Nel frattempo, nel giugno di quest'anno, l'Italia ha attivato l'arbitrato internazionale sul caso dei marò nel quadro della Convenzione delle Nazioni Unite sul Diritto del Mare, rivolgendosi, al Tribunale internazionale del diritto del mare di Amburgo.

Gentiloni: Stop giustizia indiana risultato utile
La sentenza di Amburgo è "un risultato utile. Ha stabilito in forma definitiva il principio molto importante che non sarà la giustizia indiana a gestire la vicenda dei Marò. Per noi è un risultato utile. Sarà l'arbitrato internazionale come l'Italia aveva chiesto, a gestire questo caso". Lo dice il ministro degli Esteri Paolo Gentiloni.

Delrio: Speravamo in sentenza diversa
"Ovviamente l'Italia sperava diversamente, ha chiesto un'altra cosa.

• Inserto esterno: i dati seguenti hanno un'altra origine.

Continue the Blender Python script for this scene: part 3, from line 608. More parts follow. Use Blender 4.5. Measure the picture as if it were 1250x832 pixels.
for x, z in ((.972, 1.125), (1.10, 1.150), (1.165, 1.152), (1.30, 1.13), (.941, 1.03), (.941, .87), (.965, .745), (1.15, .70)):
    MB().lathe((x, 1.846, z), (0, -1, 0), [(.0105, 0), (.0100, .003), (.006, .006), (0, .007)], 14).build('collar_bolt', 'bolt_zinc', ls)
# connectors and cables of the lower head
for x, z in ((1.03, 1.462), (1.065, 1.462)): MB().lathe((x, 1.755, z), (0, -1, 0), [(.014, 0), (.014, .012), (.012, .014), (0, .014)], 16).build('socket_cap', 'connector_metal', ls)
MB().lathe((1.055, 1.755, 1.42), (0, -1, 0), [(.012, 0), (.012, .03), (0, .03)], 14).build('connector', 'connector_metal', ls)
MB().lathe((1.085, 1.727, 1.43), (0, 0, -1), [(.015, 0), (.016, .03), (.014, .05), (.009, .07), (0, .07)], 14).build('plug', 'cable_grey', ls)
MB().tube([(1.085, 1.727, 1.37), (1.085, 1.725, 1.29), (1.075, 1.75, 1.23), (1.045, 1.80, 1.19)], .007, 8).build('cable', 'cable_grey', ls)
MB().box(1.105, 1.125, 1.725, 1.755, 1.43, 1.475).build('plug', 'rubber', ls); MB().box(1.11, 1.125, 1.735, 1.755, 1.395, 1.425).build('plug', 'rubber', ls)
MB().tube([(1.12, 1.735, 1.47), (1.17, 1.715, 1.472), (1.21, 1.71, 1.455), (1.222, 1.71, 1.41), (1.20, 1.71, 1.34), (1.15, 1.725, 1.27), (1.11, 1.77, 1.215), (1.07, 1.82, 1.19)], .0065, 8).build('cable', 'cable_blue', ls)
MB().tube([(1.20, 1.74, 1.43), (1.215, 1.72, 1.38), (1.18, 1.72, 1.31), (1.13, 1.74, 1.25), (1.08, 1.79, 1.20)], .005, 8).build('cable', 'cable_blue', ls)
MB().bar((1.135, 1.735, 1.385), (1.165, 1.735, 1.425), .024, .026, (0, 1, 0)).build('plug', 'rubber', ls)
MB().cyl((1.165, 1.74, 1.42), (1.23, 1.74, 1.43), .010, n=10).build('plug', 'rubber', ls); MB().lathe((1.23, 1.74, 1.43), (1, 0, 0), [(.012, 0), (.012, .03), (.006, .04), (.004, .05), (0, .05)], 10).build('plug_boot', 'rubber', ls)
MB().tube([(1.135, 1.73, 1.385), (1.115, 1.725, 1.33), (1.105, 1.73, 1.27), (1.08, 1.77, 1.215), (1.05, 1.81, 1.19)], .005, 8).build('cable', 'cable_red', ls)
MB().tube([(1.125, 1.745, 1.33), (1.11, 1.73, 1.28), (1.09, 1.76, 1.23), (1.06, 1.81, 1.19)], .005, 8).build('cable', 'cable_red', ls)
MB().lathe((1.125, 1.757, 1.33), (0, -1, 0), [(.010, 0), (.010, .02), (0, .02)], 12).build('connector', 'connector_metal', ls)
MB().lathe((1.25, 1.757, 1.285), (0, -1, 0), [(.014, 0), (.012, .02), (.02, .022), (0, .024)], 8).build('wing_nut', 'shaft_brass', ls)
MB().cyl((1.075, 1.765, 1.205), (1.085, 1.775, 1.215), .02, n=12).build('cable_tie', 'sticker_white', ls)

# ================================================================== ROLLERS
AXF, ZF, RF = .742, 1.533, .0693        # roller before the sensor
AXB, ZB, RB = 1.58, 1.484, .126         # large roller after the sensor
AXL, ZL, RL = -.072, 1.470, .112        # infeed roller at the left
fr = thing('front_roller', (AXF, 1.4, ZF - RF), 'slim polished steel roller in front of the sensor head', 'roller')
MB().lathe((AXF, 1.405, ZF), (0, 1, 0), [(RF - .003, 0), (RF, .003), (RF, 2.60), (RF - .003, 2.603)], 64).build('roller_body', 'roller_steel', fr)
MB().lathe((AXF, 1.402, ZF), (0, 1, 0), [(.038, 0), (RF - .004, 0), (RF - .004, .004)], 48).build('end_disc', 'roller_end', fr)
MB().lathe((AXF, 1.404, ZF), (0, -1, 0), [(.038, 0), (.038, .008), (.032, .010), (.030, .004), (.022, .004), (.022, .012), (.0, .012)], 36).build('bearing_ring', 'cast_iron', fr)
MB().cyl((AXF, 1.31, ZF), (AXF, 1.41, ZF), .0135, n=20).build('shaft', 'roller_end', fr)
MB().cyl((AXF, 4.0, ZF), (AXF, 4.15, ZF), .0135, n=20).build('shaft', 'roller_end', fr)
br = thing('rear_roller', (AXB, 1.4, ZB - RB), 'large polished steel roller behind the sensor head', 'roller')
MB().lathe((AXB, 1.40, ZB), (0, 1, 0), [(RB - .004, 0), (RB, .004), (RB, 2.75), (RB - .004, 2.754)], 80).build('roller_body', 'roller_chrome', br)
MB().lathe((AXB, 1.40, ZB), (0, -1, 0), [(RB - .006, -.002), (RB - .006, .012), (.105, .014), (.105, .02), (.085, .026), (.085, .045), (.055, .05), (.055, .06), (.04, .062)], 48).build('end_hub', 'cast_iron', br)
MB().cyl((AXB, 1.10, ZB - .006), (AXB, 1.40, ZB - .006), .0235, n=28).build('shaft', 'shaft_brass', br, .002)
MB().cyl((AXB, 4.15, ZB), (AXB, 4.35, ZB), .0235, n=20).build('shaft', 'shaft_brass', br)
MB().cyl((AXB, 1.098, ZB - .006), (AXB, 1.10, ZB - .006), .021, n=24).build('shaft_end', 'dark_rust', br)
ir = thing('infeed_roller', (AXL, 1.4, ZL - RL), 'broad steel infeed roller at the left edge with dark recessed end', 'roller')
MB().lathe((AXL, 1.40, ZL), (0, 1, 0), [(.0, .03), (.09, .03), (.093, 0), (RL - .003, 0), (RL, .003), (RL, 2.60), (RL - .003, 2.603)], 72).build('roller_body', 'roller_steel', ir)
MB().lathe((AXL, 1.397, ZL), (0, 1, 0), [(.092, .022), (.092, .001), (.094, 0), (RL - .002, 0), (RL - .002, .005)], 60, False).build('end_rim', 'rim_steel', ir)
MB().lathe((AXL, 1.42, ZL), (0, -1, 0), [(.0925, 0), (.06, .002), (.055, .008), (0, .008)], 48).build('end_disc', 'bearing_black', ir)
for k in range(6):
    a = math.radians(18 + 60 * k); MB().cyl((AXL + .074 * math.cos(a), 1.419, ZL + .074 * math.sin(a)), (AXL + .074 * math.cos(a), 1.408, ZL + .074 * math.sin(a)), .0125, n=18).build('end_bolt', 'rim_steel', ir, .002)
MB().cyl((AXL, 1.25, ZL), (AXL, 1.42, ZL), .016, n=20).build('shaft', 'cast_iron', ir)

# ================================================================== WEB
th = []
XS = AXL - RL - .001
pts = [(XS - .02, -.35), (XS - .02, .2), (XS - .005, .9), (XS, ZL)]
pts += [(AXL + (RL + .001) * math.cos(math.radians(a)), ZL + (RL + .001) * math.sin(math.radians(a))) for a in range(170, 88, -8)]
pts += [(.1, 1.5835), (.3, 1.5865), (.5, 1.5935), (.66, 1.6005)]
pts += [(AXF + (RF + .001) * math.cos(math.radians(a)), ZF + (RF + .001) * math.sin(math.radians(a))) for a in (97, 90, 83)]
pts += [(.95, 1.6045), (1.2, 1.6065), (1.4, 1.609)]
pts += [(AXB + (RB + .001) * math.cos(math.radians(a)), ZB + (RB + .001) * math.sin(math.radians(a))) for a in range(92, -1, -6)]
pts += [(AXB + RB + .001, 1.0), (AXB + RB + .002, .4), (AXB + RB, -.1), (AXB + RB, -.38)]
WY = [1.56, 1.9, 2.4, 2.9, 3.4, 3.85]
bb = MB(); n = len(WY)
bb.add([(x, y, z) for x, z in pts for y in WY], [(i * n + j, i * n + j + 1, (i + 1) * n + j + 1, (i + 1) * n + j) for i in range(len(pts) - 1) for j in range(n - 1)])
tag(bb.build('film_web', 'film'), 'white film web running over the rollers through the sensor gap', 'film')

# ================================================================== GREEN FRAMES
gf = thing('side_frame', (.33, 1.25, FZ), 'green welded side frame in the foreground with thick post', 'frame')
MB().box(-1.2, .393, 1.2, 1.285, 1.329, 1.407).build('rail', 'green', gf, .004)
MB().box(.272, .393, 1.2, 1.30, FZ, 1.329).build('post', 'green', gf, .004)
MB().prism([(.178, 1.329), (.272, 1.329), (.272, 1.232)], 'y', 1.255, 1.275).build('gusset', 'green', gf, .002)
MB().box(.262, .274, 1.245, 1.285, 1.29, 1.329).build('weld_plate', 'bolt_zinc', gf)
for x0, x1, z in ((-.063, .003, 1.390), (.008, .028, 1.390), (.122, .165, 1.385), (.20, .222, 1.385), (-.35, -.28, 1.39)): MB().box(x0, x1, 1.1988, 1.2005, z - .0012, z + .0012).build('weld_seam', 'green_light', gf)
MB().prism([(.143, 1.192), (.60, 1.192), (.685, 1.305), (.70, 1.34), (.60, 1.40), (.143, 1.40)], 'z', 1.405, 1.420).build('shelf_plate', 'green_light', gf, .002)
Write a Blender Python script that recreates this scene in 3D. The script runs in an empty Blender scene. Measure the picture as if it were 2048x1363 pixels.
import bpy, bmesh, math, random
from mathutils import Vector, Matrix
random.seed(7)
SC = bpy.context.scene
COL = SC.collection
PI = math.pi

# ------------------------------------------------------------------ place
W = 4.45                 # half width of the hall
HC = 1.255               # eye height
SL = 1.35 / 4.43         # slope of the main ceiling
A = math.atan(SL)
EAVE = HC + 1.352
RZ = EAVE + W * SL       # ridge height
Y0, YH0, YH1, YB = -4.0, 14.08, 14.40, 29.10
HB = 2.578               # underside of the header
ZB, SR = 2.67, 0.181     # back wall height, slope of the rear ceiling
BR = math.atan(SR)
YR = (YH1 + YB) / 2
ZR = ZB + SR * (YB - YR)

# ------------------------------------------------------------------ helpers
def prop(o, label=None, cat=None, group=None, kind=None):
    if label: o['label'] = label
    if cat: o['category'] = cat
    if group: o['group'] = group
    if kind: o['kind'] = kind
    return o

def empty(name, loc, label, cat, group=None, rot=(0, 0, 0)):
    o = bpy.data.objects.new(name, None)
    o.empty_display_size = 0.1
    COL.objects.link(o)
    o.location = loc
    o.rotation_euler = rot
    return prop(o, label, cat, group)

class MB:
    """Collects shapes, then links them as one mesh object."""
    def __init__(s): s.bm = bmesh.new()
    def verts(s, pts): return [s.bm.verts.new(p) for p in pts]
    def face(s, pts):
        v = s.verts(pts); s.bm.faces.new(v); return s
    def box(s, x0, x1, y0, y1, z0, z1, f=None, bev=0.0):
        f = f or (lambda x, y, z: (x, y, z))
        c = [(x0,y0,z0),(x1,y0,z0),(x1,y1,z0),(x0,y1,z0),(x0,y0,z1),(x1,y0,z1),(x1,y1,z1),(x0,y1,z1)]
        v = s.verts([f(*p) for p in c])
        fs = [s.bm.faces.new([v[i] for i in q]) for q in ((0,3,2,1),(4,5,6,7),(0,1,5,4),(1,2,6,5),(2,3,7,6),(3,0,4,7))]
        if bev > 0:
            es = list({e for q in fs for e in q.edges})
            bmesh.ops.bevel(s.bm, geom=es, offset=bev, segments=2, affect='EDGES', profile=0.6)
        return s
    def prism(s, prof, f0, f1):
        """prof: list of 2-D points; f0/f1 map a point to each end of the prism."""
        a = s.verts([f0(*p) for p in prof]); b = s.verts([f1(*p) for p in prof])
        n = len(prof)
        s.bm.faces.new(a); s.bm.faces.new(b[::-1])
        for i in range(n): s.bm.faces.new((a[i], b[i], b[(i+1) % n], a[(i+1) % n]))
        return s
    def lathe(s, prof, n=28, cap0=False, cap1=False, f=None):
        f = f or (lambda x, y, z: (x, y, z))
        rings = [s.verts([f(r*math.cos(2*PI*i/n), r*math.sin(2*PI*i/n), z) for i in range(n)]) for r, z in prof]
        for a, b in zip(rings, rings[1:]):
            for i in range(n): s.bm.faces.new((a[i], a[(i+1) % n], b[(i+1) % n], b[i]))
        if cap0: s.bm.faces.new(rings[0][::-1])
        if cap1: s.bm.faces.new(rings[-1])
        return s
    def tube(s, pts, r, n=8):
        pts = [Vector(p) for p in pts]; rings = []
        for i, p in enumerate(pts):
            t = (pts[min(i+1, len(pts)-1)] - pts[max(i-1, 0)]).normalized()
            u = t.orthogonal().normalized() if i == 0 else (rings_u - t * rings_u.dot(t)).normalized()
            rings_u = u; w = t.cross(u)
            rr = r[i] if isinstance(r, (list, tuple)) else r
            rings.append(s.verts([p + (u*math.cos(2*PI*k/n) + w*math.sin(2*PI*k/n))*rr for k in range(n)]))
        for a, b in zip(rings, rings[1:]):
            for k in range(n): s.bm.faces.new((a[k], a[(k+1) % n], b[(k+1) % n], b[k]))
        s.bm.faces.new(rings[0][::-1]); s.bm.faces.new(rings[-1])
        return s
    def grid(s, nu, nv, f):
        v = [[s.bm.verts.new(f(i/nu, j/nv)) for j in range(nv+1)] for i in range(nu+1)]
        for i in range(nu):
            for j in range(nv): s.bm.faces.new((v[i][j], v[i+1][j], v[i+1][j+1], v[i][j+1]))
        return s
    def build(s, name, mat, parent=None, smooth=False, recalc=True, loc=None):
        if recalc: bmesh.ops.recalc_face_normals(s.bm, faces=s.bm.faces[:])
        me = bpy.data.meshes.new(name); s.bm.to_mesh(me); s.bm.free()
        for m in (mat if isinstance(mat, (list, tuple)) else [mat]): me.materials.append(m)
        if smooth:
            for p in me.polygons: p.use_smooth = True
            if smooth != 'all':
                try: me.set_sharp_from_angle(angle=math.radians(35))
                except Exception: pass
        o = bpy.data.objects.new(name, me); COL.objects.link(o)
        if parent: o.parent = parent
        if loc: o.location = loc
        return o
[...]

Questa notizia che non si assumeranno misure temporanee non va nella direzione che noi avevamo richiesto: il governo non fa altro che prenderne atto in questo momento, poi si decideranno gli eventuali passi necessari che credo saranno oggetto di discussione tra il presidente del Consiglio e il ministro competente". E' quanto ha detto il ministro delle Infrastrutture e dei Trasporti, Graziano Delrio, nel corso di una conferenza stampa al Meeting di Comunione e Liberazione.